◆ DATASET CONTENT:
=======
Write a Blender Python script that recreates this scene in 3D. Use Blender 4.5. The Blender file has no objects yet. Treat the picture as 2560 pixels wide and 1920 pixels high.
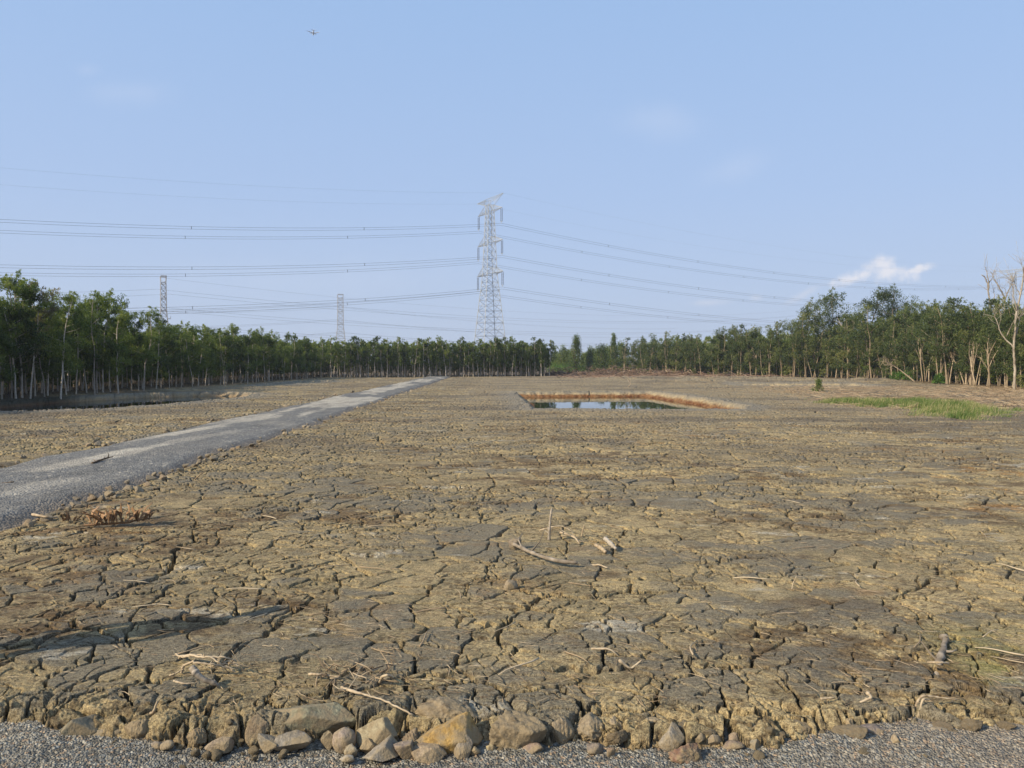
import bpy, math, random
import numpy as np
from mathutils import Vector

# ------------------------------------------------------------------ camera, sky, sun
scene = bpy.context.scene
C = scene.collection
CAM_H = 2.0
F = 1971.0 / 2560.0                       # focal length / image width
HAZE = 0.00032                             # density of the humid air
SUN_EL, SHADOW_AZ = 32.0, 60.0            # shadows fall 60 degrees right of straight ahead

cam_d = bpy.data.cameras.new('camera'); cam = bpy.data.objects.new('camera', cam_d); C.objects.link(cam)
cam_d.sensor_width = 36.0; cam_d.lens = 36.0 * F
cam_d.clip_start = 0.05; cam_d.clip_end = 20000
cam.location = (0, 0, CAM_H)
cam.rotation_euler = (math.radians(90 - 1.57), 0, 0)
scene.camera = cam

scene.view_settings.view_transform = 'Standard'
scene.view_settings.look = 'None'
scene.view_settings.gamma = 1.0
scene.view_settings.exposure = 0.35

az = math.radians(SHADOW_AZ); el = math.radians(SUN_EL)
light_dir = Vector((math.sin(az) * math.cos(el), math.cos(az) * math.cos(el), -math.sin(el)))
sun_d = bpy.data.lights.new('sun', 'SUN'); sun = bpy.data.objects.new('sun', sun_d); C.objects.link(sun)
sun_d.energy = 5.0; sun_d.angle = math.radians(0.53); sun_d.color = (1.0, 0.87, 0.66)
sun.rotation_euler = light_dir.to_track_quat('-Z', 'Y').to_euler()
sun.location = (-40, -30, 60)

def setup_world():
    w = bpy.data.worlds.new('World'); scene.world = w; w.use_nodes = True
    nt = w.node_tree; nt.nodes.clear()
    N = nt.nodes.new; L = nt.links.new
    out = N('ShaderNodeOutputWorld'); bg = N('ShaderNodeBackground'); bg.inputs['Strength'].default_value = 0.079
    sky = N('ShaderNodeTexSky'); sky.sky_type = 'NISHITA'; sky.sun_disc = False
    sky.sun_elevation = el; sky.sun_rotation = math.radians(SHADOW_AZ + 180)
    sky.altitude = 0; sky.air_density = 1.0; sky.dust_density = 2.6; sky.ozone_density = 2.2
    # humid tropical air: the blue of the upper sky is milky
    geo = N('ShaderNodeNewGeometry')
    sep = N('ShaderNodeSeparateXYZ'); L(geo.outputs['Incoming'], sep.inputs[0])   # incoming = -direction
    tc = N('ShaderNodeTexCoord'); sp = N('ShaderNodeSeparateXYZ'); L(tc.outputs['Generated'], sp.inputs[0])
    milky = N('ShaderNodeMix'); milky.data_type = 'RGBA'
    mr = N('ShaderNodeMapRange'); mr.inputs[1].default_value = 0.0; mr.inputs[2].default_value = 0.55
    mr.inputs[3].default_value = 0.85; mr.inputs[4].default_value = 0.75
    L(sp.outputs['Z'], mr.inputs[0]); L(mr.outputs[0], milky.inputs['Factor'])
    L(sky.outputs[0], milky.inputs[6])
    ramp = N('ShaderNodeValToRGB'); L(sp.outputs['Z'], ramp.inputs[0])
    e = ramp.color_ramp.elements
    e[0].position = 0.0; e[0].color = (0.555, 0.660, 0.875, 1)
    e[1].position = 0.48; e[1].color = (0.385, 0.598, 0.960, 1)
    m = ramp.color_ramp.elements.new(0.20); m.color = (0.460, 0.620, 0.925, 1)
    sc = N('ShaderNodeVectorMath'); sc.operation = 'SCALE'; sc.inputs['Scale'].default_value = 10.0
    L(ramp.outputs[0], sc.inputs[0]); L(sc.outputs[0], milky.inputs[7])
    # clouds: a small cumulus low on the right, a few thin wisps
    def blob(px, py, rx, ry, rot=0.0):
        dx, dz = (px - 1280) / 1971, (906 - py) / 1971
        div = N('ShaderNodeVectorMath'); div.operation = 'DIVIDE'
        cmb = N('ShaderNodeCombineXYZ')
        L(sp.outputs['Y'], cmb.inputs[0]); L(sp.outputs['Y'], cmb.inputs[1]); L(sp.outputs['Y'], cmb.inputs[2])
        L(tc.outputs['Generated'], div.inputs[0]); L(cmb.outputs[0], div.inputs[1])
        mp = N('ShaderNodeMapping'); mp.vector_type = 'TEXTURE'
        mp.inputs['Location'].default_value = (dx, 1.0, dz)
        mp.inputs['Rotation'].default_value = (0, -rot, 0)
        mp.inputs['Scale'].default_value = (rx / 1971, 1.0, ry / 1971)
        L(div.outputs[0], mp.inputs[0])
        ln = N('ShaderNodeVectorMath'); ln.operation = 'LENGTH'; L(mp.outputs[0], ln.inputs[0])
        iv = N('ShaderNodeMath'); iv.operation = 'SUBTRACT'; iv.inputs[0].default_value = 1.0; L(ln.outputs['Value'], iv.inputs[1])
        return iv.outputs[0], div.outputs[0]
    def noise(vec, scale, detail, rough):
        n = N('ShaderNodeTexNoise'); n.inputs['Scale'].default_value = scale; n.inputs['Detail'].default_value = detail
        n.inputs['Roughness'].default_value = rough; L(vec, n.inputs['Vector']); return n.outputs[0]
    def math_(op, a, b):
        n = N('ShaderNodeMath'); n.operation = op
        for i, v in enumerate((a, b)):
            if isinstance(v, (int, float)): n.inputs[i].default_value = v
            else: L(v, n.inputs[i])
        return n.outputs[0]
    def cloud(parts, nscale, namp, lo, hi, strength):
        tot = None; vec = None
        for p in parts:
            s, vec = blob(*p)
            tot = s if tot is None else math_('MAXIMUM', tot, s)
        nz = math_('MULTIPLY', math_('SUBTRACT', noise(vec, nscale, 6, 0.6), 0.5), namp)
        v = math_('ADD', tot, nz)
        r = N('ShaderNodeMapRange'); r.interpolation_type = 'SMOOTHSTEP'
        r.inputs[1].default_value = lo; r.inputs[2].default_value = hi; r.inputs[3].default_value = 0; r.inputs[4].default_value = strength
        L(v, r.inputs[0]); return r.outputs[0]
    # front hemisphere only
    front = N('ShaderNodeMath'); front.operation = 'GREATER_THAN'; front.inputs[1].default_value = 0.2; L(sp.outputs['Y'], front.inputs[0])
    cum = cloud([(2225, 680, 78, 34, 0.0), (2212, 664, 46, 28, 0.0), (2135, 696, 75, 20, 0.25), (2290, 674, 66, 14, 0.25)], 44, 2.3, -0.05, 0.95, 0.82)
    cum2 = cloud([(2010, 735, 90, 16, 0.5), (1770, 757, 70, 14, 0.05), (1890, 745, 30, 14, 0.0)], 30, 1.2, 0.1, 1.1, 0.40)
    wisp = cloud([(340, 240, 170, 50, 0.0), (230, 183, 50, 26, 0), (1820, 430, 140, 50, 0.3), (1640, 310, 200, 60, 0.0), (760, 700, 700, 80, 0)], 9, 1.8, 0.0, 1.5, 0.20)
    col = milky.outputs[2]
    for fac, c in ((wisp, (7.0, 7.7, 9.2, 1)), (cum2, (7.6, 7.6, 8.4, 1)), (cum, (8.9, 8.7, 9.1, 1))):
        mx = N('ShaderNodeMix'); mx.data_type = 'RGBA'
        L(math_('MULTIPLY', fac, front.outputs[0]), mx.inputs['Factor']); L(col, mx.inputs[6]); mx.inputs[7].default_value = c
        col = mx.outputs[2]
    L(col, bg.inputs['Color']); L(bg.outputs[0], out.inputs['Surface'])
setup_world()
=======
◆ YOUR GOAL: Quote in full the listing given above; the images are to be left out.

◆ TASK RESULT:
Write a Blender Python script that recreates this scene in 3D. Use Blender 4.5. The Blender file has no objects yet. Treat the picture as 2560 pixels wide and 1920 pixels high.
import bpy, math, random
import numpy as np
from mathutils import Vector

# ------------------------------------------------------------------ camera, sky, sun
scene = bpy.context.scene
C = scene.collection
CAM_H = 2.0
F = 1971.0 / 2560.0                       # focal length / image width
HAZE = 0.00032                             # density of the humid air
SUN_EL, SHADOW_AZ = 32.0, 60.0            # shadows fall 60 degrees right of straight ahead

cam_d = bpy.data.cameras.new('camera'); cam = bpy.data.objects.new('camera', cam_d); C.objects.link(cam)
cam_d.sensor_width = 36.0; cam_d.lens = 36.0 * F
cam_d.clip_start = 0.05; cam_d.clip_end = 20000
cam.location = (0, 0, CAM_H)
cam.rotation_euler = (math.radians(90 - 1.57), 0, 0)
scene.camera = cam

scene.view_settings.view_transform = 'Standard'
scene.view_settings.look = 'None'
scene.view_settings.gamma = 1.0
scene.view_settings.exposure = 0.35

az = math.radians(SHADOW_AZ); el = math.radians(SUN_EL)
light_dir = Vector((math.sin(az) * math.cos(el), math.cos(az) * math.cos(el), -math.sin(el)))
sun_d = bpy.data.lights.new('sun', 'SUN'); sun = bpy.data.objects.new('sun', sun_d); C.objects.link(sun)
sun_d.energy = 5.0; sun_d.angle = math.radians(0.53); sun_d.color = (1.0, 0.87, 0.66)
sun.rotation_euler = light_dir.to_track_quat('-Z', 'Y').to_euler()
sun.location = (-40, -30, 60)

def setup_world():
    w = bpy.data.worlds.new('World'); scene.world = w; w.use_nodes = True
    nt = w.node_tree; nt.nodes.clear()
    N = nt.nodes.new; L = nt.links.new
    out = N('ShaderNodeOutputWorld'); bg = N('ShaderNodeBackground'); bg.inputs['Strength'].default_value = 0.079
    sky = N('ShaderNodeTexSky'); sky.sky_type = 'NISHITA'; sky.sun_disc = False
    sky.sun_elevation = el; sky.sun_rotation = math.radians(SHADOW_AZ + 180)
    sky.altitude = 0; sky.air_density = 1.0; sky.dust_density = 2.6; sky.ozone_density = 2.2
    # humid tropical air: the blue of the upper sky is milky
    geo = N('ShaderNodeNewGeometry')
    sep = N('ShaderNodeSeparateXYZ'); L(geo.outputs['Incoming'], sep.inputs[0])   # incoming = -direction
    tc = N('ShaderNodeTexCoord'); sp = N('ShaderNodeSeparateXYZ'); L(tc.outputs['Generated'], sp.inputs[0])
    milky = N('ShaderNodeMix'); milky.data_type = 'RGBA'
    mr = N('ShaderNodeMapRange'); mr.inputs[1].default_value = 0.0; mr.inputs[2].default_value = 0.55
    mr.inputs[3].default_value = 0.85; mr.inputs[4].default_value = 0.75
    L(sp.outputs['Z'], mr.inputs[0]); L(mr.outputs[0], milky.inputs['Factor'])
    L(sky.outputs[0], milky.inputs[6])
    ramp = N('ShaderNodeValToRGB'); L(sp.outputs['Z'], ramp.inputs[0])
    e = ramp.color_ramp.elements
    e[0].position = 0.0; e[0].color = (0.555, 0.660, 0.875, 1)
    e[1].position = 0.48; e[1].color = (0.385, 0.598, 0.960, 1)
    m = ramp.color_ramp.elements.new(0.20); m.color = (0.460, 0.620, 0.925, 1)
    sc = N('ShaderNodeVectorMath'); sc.operation = 'SCALE'; sc.inputs['Scale'].default_value = 10.0
    L(ramp.outputs[0], sc.inputs[0]); L(sc.outputs[0], milky.inputs[7])
    # clouds: a small cumulus low on the right, a few thin wisps
    def blob(px, py, rx, ry, rot=0.0):
        dx, dz = (px - 1280) / 1971, (906 - py) / 1971
        div = N('ShaderNodeVectorMath'); div.operation = 'DIVIDE'
        cmb = N('ShaderNodeCombineXYZ')
        L(sp.outputs['Y'], cmb.inputs[0]); L(sp.outputs['Y'], cmb.inputs[1]); L(sp.outputs['Y'], cmb.inputs[2])
        L(tc.outputs['Generated'], div.inputs[0]); L(cmb.outputs[0], div.inputs[1])
        mp = N('ShaderNodeMapping'); mp.vector_type = 'TEXTURE'
        mp.inputs['Location'].default_value = (dx, 1.0, dz)
        mp.inputs['Rotation'].default_value = (0, -rot, 0)
        mp.inputs['Scale'].default_value = (rx / 1971, 1.0, ry / 1971)
        L(div.outputs[0], mp.inputs[0])
        ln = N('ShaderNodeVectorMath'); ln.operation = 'LENGTH'; L(mp.outputs[0], ln.inputs[0])
        iv = N('ShaderNodeMath'); iv.operation = 'SUBTRACT'; iv.inputs[0].default_value = 1.0; L(ln.outputs['Value'], iv.inputs[1])
        return iv.outputs[0], div.outputs[0]
    def noise(vec, scale, detail, rough):
        n = N('ShaderNodeTexNoise'); n.inputs['Scale'].default_value = scale; n.inputs['Detail'].default_value = detail
        n.inputs['Roughness'].default_value = rough; L(vec, n.inputs['Vector']); return n.outputs[0]
    def math_(op, a, b):
        n = N('ShaderNodeMath'); n.operation = op
        for i, v in enumerate((a, b)):
            if isinstance(v, (int, float)): n.inputs[i].default_value = v
            else: L(v, n.inputs[i])
        return n.outputs[0]
    def cloud(parts, nscale, namp, lo, hi, strength):
        tot = None; vec = None
        for p in parts:
            s, vec = blob(*p)
            tot = s if tot is None else math_('MAXIMUM', tot, s)
        nz = math_('MULTIPLY', math_('SUBTRACT', noise(vec, nscale, 6, 0.6), 0.5), namp)
        v = math_('ADD', tot, nz)
        r = N('ShaderNodeMapRange'); r.interpolation_type = 'SMOOTHSTEP'
        r.inputs[1].default_value = lo; r.inputs[2].default_value = hi; r.inputs[3].default_value = 0; r.inputs[4].default_value = strength
        L(v, r.inputs[0]); return r.outputs[0]
    # front hemisphere only
    front = N('ShaderNodeMath'); front.operation = 'GREATER_THAN'; front.inputs[1].default_value = 0.2; L(sp.outputs['Y'], front.inputs[0])
    cum = cloud([(2225, 680, 78, 34, 0.0), (2212, 664, 46, 28, 0.0), (2135, 696, 75, 20, 0.25), (2290, 674, 66, 14, 0.25)], 44, 2.3, -0.05, 0.95, 0.82)
    cum2 = cloud([(2010, 735, 90, 16, 0.5), (1770, 757, 70, 14, 0.05), (1890, 745, 30, 14, 0.0)], 30, 1.2, 0.1, 1.1, 0.40)
    wisp = cloud([(340, 240, 170, 50, 0.0), (230, 183, 50, 26, 0), (1820, 430, 140, 50, 0.3), (1640, 310, 200, 60, 0.0), (760, 700, 700, 80, 0)], 9, 1.8, 0.0, 1.5, 0.20)
    col = milky.outputs[2]
    for fac, c in ((wisp, (7.0, 7.7, 9.2, 1)), (cum2, (7.6, 7.6, 8.4, 1)), (cum, (8.9, 8.7, 9.1, 1))):
        mx = N('ShaderNodeMix'); mx.data_type = 'RGBA'
        L(math_('MULTIPLY', fac, front.outputs[0]), mx.inputs['Factor']); L(col, mx.inputs[6]); mx.inputs[7].default_value = c
        col = mx.outputs[2]
    L(col, bg.inputs['Color']); L(bg.outputs[0], out.inputs['Surface'])
setup_world()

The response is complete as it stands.